====== RECORDS PROVIDED

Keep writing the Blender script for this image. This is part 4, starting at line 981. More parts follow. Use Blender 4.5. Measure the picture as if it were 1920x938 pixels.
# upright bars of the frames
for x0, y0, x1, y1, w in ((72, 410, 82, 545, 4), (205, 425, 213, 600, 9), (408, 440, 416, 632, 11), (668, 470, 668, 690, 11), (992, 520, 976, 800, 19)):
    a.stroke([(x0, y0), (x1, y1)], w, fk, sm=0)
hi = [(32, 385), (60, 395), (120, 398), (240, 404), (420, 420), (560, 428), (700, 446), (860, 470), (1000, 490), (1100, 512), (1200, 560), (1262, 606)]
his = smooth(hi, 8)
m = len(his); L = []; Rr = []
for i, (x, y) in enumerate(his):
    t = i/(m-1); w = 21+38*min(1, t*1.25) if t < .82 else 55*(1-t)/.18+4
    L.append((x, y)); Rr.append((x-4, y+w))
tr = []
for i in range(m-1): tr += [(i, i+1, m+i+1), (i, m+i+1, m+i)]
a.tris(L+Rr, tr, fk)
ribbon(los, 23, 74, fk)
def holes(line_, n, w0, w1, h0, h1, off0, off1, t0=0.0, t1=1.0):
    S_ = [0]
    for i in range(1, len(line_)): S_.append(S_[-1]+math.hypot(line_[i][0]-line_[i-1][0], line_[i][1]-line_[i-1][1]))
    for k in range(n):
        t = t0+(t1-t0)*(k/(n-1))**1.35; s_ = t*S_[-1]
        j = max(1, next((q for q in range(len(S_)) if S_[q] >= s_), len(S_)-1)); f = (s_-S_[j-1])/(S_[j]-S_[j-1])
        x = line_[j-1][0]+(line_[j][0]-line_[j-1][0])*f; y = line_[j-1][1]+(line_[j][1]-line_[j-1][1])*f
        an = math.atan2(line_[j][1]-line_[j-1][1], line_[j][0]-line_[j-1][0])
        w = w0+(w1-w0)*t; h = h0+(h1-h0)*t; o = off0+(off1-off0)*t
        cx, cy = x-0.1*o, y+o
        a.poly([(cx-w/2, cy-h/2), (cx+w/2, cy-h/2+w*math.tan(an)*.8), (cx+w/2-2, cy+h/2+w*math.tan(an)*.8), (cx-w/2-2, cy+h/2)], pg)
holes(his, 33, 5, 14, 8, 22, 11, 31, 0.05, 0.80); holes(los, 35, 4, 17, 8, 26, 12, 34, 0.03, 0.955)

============
====== RECORDS PROVIDED

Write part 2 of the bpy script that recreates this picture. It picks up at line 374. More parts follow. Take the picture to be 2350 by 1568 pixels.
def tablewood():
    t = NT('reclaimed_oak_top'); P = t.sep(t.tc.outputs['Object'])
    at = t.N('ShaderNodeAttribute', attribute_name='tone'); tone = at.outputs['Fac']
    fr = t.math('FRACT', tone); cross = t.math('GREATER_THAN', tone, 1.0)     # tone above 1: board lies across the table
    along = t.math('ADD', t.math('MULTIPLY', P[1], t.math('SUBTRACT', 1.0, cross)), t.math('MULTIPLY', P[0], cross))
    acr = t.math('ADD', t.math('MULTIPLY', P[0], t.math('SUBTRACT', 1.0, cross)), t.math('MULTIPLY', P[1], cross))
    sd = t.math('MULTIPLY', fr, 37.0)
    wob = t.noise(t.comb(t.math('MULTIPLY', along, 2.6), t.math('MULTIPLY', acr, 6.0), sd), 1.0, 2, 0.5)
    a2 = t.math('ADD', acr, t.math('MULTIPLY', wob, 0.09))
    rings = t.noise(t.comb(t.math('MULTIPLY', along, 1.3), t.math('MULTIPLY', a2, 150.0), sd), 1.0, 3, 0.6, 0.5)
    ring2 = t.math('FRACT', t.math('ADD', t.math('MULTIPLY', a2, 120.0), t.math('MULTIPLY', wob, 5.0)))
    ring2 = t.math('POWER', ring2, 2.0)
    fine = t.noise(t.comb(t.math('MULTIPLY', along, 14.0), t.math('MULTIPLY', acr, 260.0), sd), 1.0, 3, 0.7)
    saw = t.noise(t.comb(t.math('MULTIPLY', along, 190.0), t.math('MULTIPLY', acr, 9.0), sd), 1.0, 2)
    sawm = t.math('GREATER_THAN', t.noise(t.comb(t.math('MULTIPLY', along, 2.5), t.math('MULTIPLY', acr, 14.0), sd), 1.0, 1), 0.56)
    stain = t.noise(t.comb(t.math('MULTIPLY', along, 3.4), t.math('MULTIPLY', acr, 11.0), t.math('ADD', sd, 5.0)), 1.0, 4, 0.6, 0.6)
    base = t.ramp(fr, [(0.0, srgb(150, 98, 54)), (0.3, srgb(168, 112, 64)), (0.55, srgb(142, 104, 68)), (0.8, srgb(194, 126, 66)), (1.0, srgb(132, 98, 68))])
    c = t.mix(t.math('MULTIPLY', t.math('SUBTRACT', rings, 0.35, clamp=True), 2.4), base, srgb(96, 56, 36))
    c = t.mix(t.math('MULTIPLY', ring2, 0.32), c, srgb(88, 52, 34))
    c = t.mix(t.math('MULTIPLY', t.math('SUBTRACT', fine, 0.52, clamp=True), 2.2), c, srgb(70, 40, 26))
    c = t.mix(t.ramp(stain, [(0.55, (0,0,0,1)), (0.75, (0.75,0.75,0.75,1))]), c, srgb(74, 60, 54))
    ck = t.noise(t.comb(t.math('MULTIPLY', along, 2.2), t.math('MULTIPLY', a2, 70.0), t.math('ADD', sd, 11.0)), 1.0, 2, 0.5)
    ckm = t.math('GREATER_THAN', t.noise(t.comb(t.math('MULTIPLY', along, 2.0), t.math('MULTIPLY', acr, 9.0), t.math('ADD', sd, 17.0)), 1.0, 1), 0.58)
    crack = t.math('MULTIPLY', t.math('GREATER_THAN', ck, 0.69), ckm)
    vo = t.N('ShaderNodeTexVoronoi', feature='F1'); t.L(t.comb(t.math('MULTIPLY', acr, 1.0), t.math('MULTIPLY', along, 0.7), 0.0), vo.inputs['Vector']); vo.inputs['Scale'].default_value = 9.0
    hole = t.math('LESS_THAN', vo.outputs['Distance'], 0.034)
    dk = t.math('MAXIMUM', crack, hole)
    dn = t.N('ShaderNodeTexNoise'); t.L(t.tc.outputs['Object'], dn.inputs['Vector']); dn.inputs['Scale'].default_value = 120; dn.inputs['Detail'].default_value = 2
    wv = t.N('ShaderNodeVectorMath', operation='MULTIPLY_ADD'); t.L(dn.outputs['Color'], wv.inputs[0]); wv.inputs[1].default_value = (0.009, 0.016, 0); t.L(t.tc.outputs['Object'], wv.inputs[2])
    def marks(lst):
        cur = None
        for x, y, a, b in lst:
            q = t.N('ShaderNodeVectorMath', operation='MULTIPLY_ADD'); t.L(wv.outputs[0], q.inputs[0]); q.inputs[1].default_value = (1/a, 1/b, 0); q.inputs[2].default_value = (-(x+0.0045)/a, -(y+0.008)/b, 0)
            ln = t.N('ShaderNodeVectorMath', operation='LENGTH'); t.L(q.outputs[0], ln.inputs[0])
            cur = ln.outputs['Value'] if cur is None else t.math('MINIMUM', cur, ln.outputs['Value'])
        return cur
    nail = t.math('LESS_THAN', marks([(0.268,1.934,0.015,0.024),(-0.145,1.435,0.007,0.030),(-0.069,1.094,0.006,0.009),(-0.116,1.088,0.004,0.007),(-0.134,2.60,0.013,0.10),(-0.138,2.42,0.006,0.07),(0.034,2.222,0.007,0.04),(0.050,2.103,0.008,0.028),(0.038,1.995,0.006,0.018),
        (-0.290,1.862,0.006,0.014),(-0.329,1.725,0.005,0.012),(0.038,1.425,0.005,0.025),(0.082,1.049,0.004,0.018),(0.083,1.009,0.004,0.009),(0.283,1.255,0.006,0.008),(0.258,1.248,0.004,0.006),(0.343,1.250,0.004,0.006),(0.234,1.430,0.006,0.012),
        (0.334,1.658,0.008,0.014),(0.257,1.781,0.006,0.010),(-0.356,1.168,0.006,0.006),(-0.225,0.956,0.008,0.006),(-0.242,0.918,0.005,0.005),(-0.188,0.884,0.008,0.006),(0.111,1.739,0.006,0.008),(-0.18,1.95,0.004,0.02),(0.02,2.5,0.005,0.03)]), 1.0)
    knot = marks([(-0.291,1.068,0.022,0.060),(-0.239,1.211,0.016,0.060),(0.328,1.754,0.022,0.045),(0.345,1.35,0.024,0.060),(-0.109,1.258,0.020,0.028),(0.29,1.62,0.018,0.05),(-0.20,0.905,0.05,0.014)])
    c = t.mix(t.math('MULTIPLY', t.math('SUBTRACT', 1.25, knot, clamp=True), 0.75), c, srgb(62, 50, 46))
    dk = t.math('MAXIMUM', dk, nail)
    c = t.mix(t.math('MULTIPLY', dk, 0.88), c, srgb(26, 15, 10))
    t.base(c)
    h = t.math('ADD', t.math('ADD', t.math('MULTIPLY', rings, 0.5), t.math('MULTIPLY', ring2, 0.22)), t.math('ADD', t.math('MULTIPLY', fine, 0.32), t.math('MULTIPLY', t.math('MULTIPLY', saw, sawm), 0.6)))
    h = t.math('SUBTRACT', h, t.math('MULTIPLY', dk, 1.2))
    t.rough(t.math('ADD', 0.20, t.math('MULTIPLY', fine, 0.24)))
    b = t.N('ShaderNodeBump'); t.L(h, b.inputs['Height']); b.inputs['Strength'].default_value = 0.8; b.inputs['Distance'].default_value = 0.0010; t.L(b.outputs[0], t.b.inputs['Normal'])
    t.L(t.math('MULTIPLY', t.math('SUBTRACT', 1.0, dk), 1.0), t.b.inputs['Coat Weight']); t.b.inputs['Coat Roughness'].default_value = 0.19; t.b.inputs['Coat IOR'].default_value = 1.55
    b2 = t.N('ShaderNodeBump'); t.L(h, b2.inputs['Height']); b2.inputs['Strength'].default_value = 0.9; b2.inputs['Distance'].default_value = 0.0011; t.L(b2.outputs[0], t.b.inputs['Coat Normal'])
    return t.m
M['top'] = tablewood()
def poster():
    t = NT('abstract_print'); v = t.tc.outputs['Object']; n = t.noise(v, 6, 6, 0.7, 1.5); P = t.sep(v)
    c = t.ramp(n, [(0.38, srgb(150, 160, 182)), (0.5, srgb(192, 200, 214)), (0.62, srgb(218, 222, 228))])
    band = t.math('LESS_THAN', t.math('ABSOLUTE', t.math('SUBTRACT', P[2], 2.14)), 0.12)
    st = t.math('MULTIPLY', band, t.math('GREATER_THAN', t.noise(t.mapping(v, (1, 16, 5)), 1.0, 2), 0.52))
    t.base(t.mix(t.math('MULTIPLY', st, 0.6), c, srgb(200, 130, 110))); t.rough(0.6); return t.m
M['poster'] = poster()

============
====== RECORDS PROVIDED

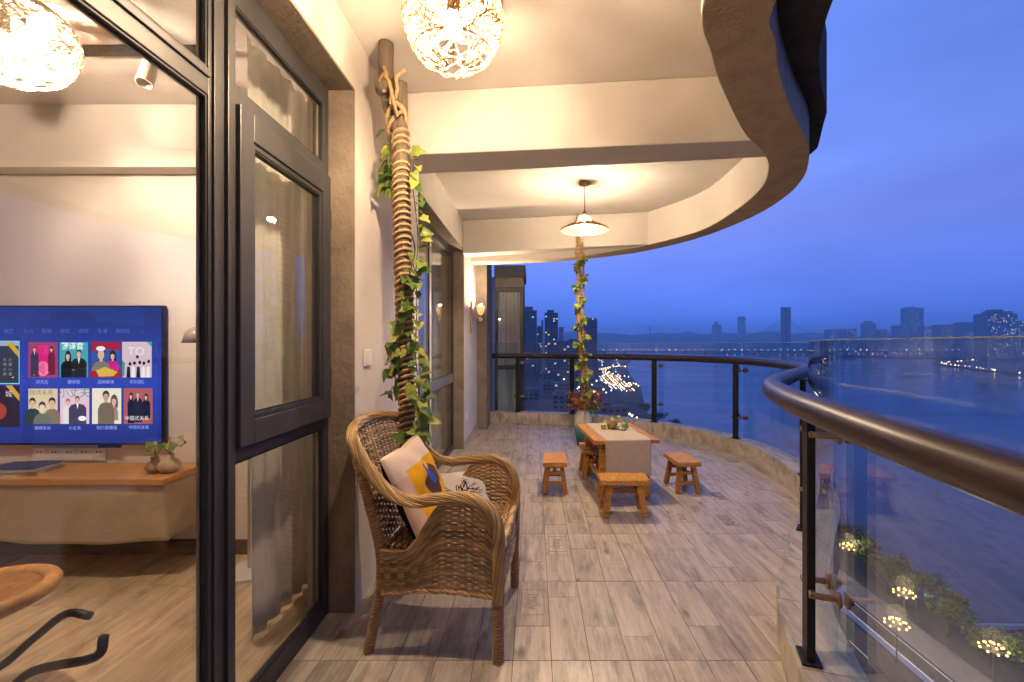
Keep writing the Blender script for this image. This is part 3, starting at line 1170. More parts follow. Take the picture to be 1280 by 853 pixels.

============

→ WHAT IS BEING ASKED
Search the records for the string "script" and return every line in which it occurs.

→ SOLVED PROBLEM
Keep writing the Blender script for this image. This is part 4, starting at line 981. More parts follow. Use Blender 4.5. Measure the picture as if it were 1920x938 pixels.
Write part 2 of the bpy script that recreates this picture. It picks up at line 374. More parts follow. Take the picture to be 2350 by 1568 pixels.
Keep writing the Blender script for this image. This is part 3, starting at line 1170. More parts follow. Take the picture to be 1280 by 853 pixels.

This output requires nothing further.